Dropping their legs as they approach the ground, they are like planes dropping landing gear. Wing-flapping to break the fall, they land on two feet, their legs slightly forward to absorb the impact. All but the crippled crane, the one with a foot facing backward, the one who stands permanently on one leg. For him, the entire impact is on his single good leg, although he uses his tail for balance. He comes earlier than the others, as if he needs more space to land, as if he needs the place to himself for as long as possible before the others gather, his lame leg making it difficult to eat as quickly as the other birds, to gather as much of the corn we and our next door neighbors throw out for them each morning. We are there before dawn scattering corn. Sometimes, if we are a moment too late, and they see us as they approach, they reverse course, circle, fly off. Usually they return.

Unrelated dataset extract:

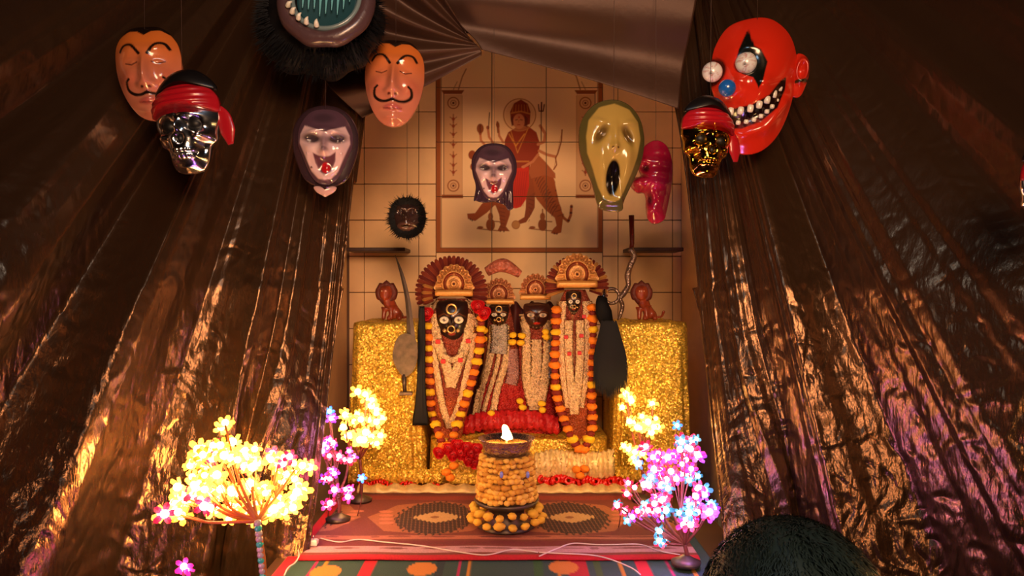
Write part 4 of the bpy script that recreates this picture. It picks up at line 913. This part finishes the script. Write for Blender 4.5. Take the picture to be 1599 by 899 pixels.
# roses
def rose(c, rad):
    parts = []
    for k in range(4):
        R = rad * (1 - .22 * k); n = 20; V = []
        for j in range(3):
            for i in range(n):
                a = 2 * PI * i / n + k; q = R * (1 - .25 * (2 - j) / 2) * (1 + .12 * math.sin(3 * a + k)); V.append((q * math.cos(a), -rad * (.15 + .28 * k) * (j / 2) - .1 * rad * math.sin(5 * a), q * math.sin(a)))
        parts.append((V, gridfaces(3, n, True).tolist()))
    parts.append((ellipsoid((0, 0, 0), (rad * .8, rad * .5, rad * .8), 12, 8)))
    v, f = merge(parts); return mesh('rose', v + np.array(c), f, M_rose, None, True, world=True)
for i, (x, y) in enumerate(((700, 700), (714, 694), (728, 698), (720, 708), (736, 708), (744, 700), (732, 718), (741, 722), (707, 710), (745, 712), (686, 706))):
    tag(rose(P(x, y, 2.405), .0195), 'red rose ' + ['at the upper left end', 'at the top, near the garland tip', 'at the top, second from the left', 'in the middle of the left half', 'in the middle right', 'at the top right, nearest the bowl', 'low in the right half', 'lowest, nearest the pedestal', 'low at the left, above the orange marigold', 'at the right end, touching the pedestal', 'at the far left, behind the garland tip'][i] + ' of the rose heap', 'flower', 'red roses heaped left of the lamp')
for x, y, lab in ((666, 489, 'pink-red rose on the left shoulder of the left idol'), (746, 478, 'pink rose on the right shoulder of the left idol'), (756, 488, 'lower pink rose between the left idol and the small idol')):
    tag(rose(P(x, y, 2.48), .022), lab, 'flower')
# glossy red tinsel garlands along the foot of the cloths
for x0, x1, y0, y1, lab in ((560, 692, 752, 762, 'thin glossy red tinsel garland along the left gold block'), (842, 988, 748, 754, 'thick glossy red tinsel garland right of the oil lamp')):
    n = int((x1 - x0) / 6); r = thing('tinsel_garland', lab, 'garland', P(x0, y0, 2.42)); th = .013 if x0 > 800 else .0085
    for i in range(n):
        t_ = (i + .5) / n; v, f = torus(th * .75, th * .42, (0, 0, 0), 12, 6); a = random.uniform(0, 3)
        v = v @ np.array(Matrix.Rotation(a, 3, 'Z')); v = v @ np.array(Matrix.Rotation(random.uniform(-.6, .6), 3, 'X'))
        mesh('tinsel_loop', v + np.array(P(x0 + (x1 - x0) * t_, y0 + (y1 - y0) * t_ + 3 * math.sin(i * .9), 2.405)), f, M_redt, r, world=True)

# ------------------------------------------------------------------ oil lamp on its flower pedestal
YL = 2.02; zl = lambda py, Y=YL: P(0, py, Y).z; xl = P(791, 0, YL).x; sl = YL / F
r = thing('flower_tray', 'round steel tray on a low foot ringed with hanging yellow marigolds', 'tray', (xl, YL, TZ + .004))
v, f = lathe([(.0, 0), (.07, 0), (.076, .004), (.06, .01), (.045, .03), (.048, .05), (.078, .062), (.086, .072), (.08, .073), (.0, .072)], 48); mesh('tray', v, f, M_iron, r)
for k in range(17):
    a = 2 * PI * k / 17 + .08
    for j in range(2): bloom_obj(r, (xl + (.086 + .006 * j) * math.cos(a), YL + (.086 + .006 * j) * math.sin(a), TZ + .004 + .048 - j * .024 + random.uniform(-.004, .004)), .0142 * random.uniform(.85, 1.12), M_marigold[3])
zb = TZ + .078; zt = zl(709)
r = thing('flower_pedestal', 'tapering pedestal packed with straw-yellow blossoms under the lamp', 'pedestal', (xl, YL, zb))
R0, R1 = 47 * sl, 41 * sl
v, f = lathe([(0, 0), (R0 * .9, 0), (R1 * .9, zt - zb), (0, zt - zb)], 32); mesh('core', v, f, mat('pedestal_core', (120, 84, 36), .9), r)
for i in range(9):
    z = zb + (zt - zb) * (i + .5) / 9; R = R0 + (R1 - R0) * (i + .5) / 9
    for j in range(32):
        a = 2 * PI * (j + .5 * (i % 2)) / 32 + random.uniform(-.04, .04); bloom_obj(r, (xl + R * .93 * math.cos(a), YL + R * .93 * math.sin(a), z + random.uniform(-.003, .003)), .0098 * random.uniform(.8, 1.25), random.choice(M_straw), name='blossom')
for px in (783, 824):
    q = P(px, 741, YL - R0 * .93); mesh('glass_bead', *ellipsoid(q, (.005, .005, .009), 12, 8), mat('blue_bead', (120, 130, 220), .1, coat=1), r, world=True)
r = thing('oil_lamp', 'steel bowl oil lamp with a burning wick on the flower pedestal', 'lamp', (xl, YL, zt + .002))
hb = zl(684) - zt - .002; Rr = 43 * sl
v, f = lathe([(0, 0), (Rr * .74, 0), (Rr * .84, hb * .3), (Rr * .92, hb * .75), (Rr * 1.02, hb), (Rr * 1.04, hb * 1.03), (Rr * .98, hb), (Rr * .86, hb * .72), (Rr * .7, hb * .3), (0, hb * .25)], 56)
mesh('bowl', v, f, mat('steel_bowl', (190, 180, 205), .2, metal=1, bump=('voronoi', 130, .5, .003)), r)
v, f = lathe([(0, hb * .7), (Rr * .8, hb * .7), (Rr * .84, hb * .69), (Rr * .84, hb * .6), (0, hb * .58)], 40); mesh('ghee', v, f, mat('ghee', (210, 150, 70), .15, coat=.6), r)
mesh('wick', *tube([(0, -.01, hb * .7), (0, -.012, hb * 1.15)], .003, 8), mat('wick', (240, 220, 190), .9), r)
fl = catmull([(0, -.012, hb * .95), (.001, -.012, hb * 1.25), (-.003, -.012, hb * 1.65), (-.008, -.012, hb * 1.95)], 24); fr = np.interp(np.linspace(0, 1, 24), [0, .12, .3, .6, .85, 1], [.004, .016, .0125, .009, .008, .001])
v, f = tube(fl, fr, 16); mesh('flame', v, f, mat('flame', (255, 180, 90), emit=22, ecol=(255, 196, 110)), r)
l = lamp('lamp_flame_light', 'POINT', (xl, YL - .03, zt + hb * 1.8), 3.2, (1, .5, .2), .012)

# ------------------------------------------------------------------ arms, whisk, lions, staff
r = thing('curved_sword', 'dark curved sword standing blade-up against the left gold block', 'sword', P(634, 614, 2.45))
bl = [(617, 398), (628, 430), (636, 465), (640, 500), (642, 535), (640, 565)]; wd = [1, 6, 8, 10, 14, 18]
c = catmull([(a, b, q) for (a, b), q in zip(bl, wd)], 50); V = []
for i, (x, y, q) in enumerate(c):
    for dx, dy in ((-.5, 0), (0, -.003), (.5, 0), (0, .003)): V.append(P(x + dx * q, y, 2.43) + Vector((0, dy, 0)))
mesh('blade', V, gridfaces(50, 4, True).tolist() + [[3, 2, 1, 0], [196, 197, 198, 199]], M_iron, r, False, world=True)
mesh('guard_plate', *(lambda V, Fc: (V, Fc))(*(lambda o_: (np.array([tuple(P(x, y, 2.428 + d)) for d in (-.004, .003) for x, y in o_]), [list(range(len(o_)))[::-1], [len(o_) + i for i in range(len(o_))]] + [[i, (i + 1) % len(o_), len(o_) + (i + 1) % len(o_), len(o_) + i] for i in range(len(o_))]))(catmull([(620, 528), (636, 520), (650, 532), (652, 556), (646, 578), (632, 588), (620, 576), (613, 556)], 30, True).tolist())), mat('pitted_steel', (92, 80, 66), .5, metal=.7, noise=(40, .4)), r, False, world=True)
mesh('grip', *tube([P(631, 584, 2.43), P(632, 612, 2.43)], [.0075, .006], 10), M_iron, r, world=True)
mesh('pommel', *box(*[q for q in (P(624, 0, 2.43).x, P(644, 0, 2.43).x, 2.422, 2.438, zl(617, 2.43), zl(611, 2.43))], .002), M_iron, r, False, world=True)
# black tassel strip by idol 1
V = []; prof = [(478, 4), (520, 6), (560, 6), (600, 7), (630, 9), (650, 12), (664, 13)]
pc = catmull([(a, b) for a, b in prof], 40)
for y, hw in pc:
    for j in range(10): x = 659 - (y - 478) * .012 + hw * (j / 4.5 - 1); V.append(P(x, y, 2.455 - .004 * math.cos((j / 4.5 - 1) * 1.5) - .002 * math.sin(j * 2.6)))
o = mesh('black_ribbon', V, gridfaces(40, 10)[:, ::-1].tolist(), M_fur, None, True, world=True); o.modifiers.new('thickness', 'SOLIDIFY').thickness = .002
tag(o, 'long black ribbon with a flared end hanging left of the left idol', 'ribbon')
# fly whisk
r = thing('fly_whisk', 'black hair fly whisk hanging between the right idol and block', 'whisk', P(948, 470, 2.44))
v, f = tube([P(941, 464, 2.45), P(940, 474, 2.44), P(944, 492, 2.44), P(950, 512, 2.44), P(955, 545, 2.43), P(956, 585, 2.43), P(950, 618, 2.43)], [.016, .026, .018, .018, .026, .026, .004], 20, .5, 50); mesh('hair_bundle', v, f, mat('black_hair_core', (9, 9, 12), .7, spec=.15), r, world=True)
ft = []
for k in range(1500):
    a0 = rs.uniform(-1, 1); y0 = rs.uniform(500, 560); x0 = 951 + a0 * 12; x1 = 954 + a0 * 24 + rs.uniform(-5, 5); y1 = rs.uniform(590, 628) - abs(a0) * 14
    Yk = 2.43 - .02 * math.sqrt(max(0, 1 - a0 * a0)) - rs.uniform(0, .006); A = P(x0, y0, Yk); M_ = P((x0 + x1) / 2 + a0 * 5, (y0 + y1) / 2, Yk); B = P(x1, y1, Yk); q = Vector((.0011, 0, 0))
    ft.append(([A - q, A + q, M_ + q, M_ - q, B], [[0, 1, 2, 3], [3, 2, 4]]))
v, f = merge(ft); mesh('loose_hair', v, f, mat('black_hair', (10, 10, 14), .55, spec=.2), r, False, world=True)['kind'] = 'stuff'
mesh('handle', *tube([P(944, 452, 2.46), P(941, 474, 2.45)], [.006, .01], 10), M_steel, r, world=True)
# silver snake staff
r = thing('snake_staff', 'wavy silver snake-shaped staff behind the right lion', 'staff', P(975, 480, 2.72))
mesh('shaft', *tube([P(986, 336, 2.72), P(987, 380, 2.72), P(985, 392, 2.72)], [.010, .008, .008], 10), mat('maroon_shaft', (112, 34, 26), .4), r, world=True)
mesh('snake_body', *tube([P(x, y, 2.7) for x, y in ((984, 388), (990, 400), (984, 415), (980, 430), (981, 445), (974, 458), (968, 466), (972, 478), (966, 500))], [.010, .011, .010, .011, .009, .010, .008, .007, .006], 12, 1, 60), mat('tarnished_silver', (150, 130, 120), .35, metal=.8, bump=('voronoi', 160, .6, .003)), r, world=True)
mesh('coil', *torus(.026, .006, P(955, 462, 2.69), 30, 8), MATS['tarnished_silver'], r, world=True)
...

Sometimes they head for the next corn down the line.

We feed the cranes from late December until late February. While thousands overwinter at the Bosque del Apache, a hundred miles south of us on the Rio Grande, large flocks stop in “our” bosque. At the Bosque del Apache, corn fields are planted for the cranes. There are a few people along our bosque who also plant corn for them, and a several more of us who throw out corn each morning before dawn.

The fly in takes about twenty minutes. Then the ground is covered by cranes. We have counted 70 in the two adjoining fields. Occasionally two jump up, breast to breast, their wings outspread, each trumpeting ownership of some morsel of corn, displaying heroically while the other birds go on about the business of eating. Macho may look magnificent, but it doesn’t get you fed . . .

I haven’t seen the crippled bird in several days. Perhaps I am just missing him in the crowd. Perhaps he died. Somewhere else. Maybe along the river. There is no drama to it. One day he is simply not there. A moment in nature. Life. Death. The others still fly in at first light, circling, landing. One crane dies somewhere I cannot see and thousands of years of evolution continue. It is so simple there is almost no way to comprehend it.

Something scares them. In an explosion of wingbeats, they take off as one. Often they fly directly over the house so that, in my room I am underneath them, so close I can see the separate wing feathers, the red crown running from the base of the bill, under the eyes and over the top of the head.

Later, some birds return. Not all. There are the regulars, the ones who regard this as their particular ground. We believe they are the same birds that have been coming for several years, ever since we started feeding. The crippled bird is a regular.

It is not long before we will witness a restlessness, signal of the approaching migration. One morning the cranes will gather in the sky. More and more groups will join the huge flock already aloft until there are so many cranes, there is hardly space for sky. Then, suddenly, they will be gone.

And the sky will be as empty as if the cranes had never come.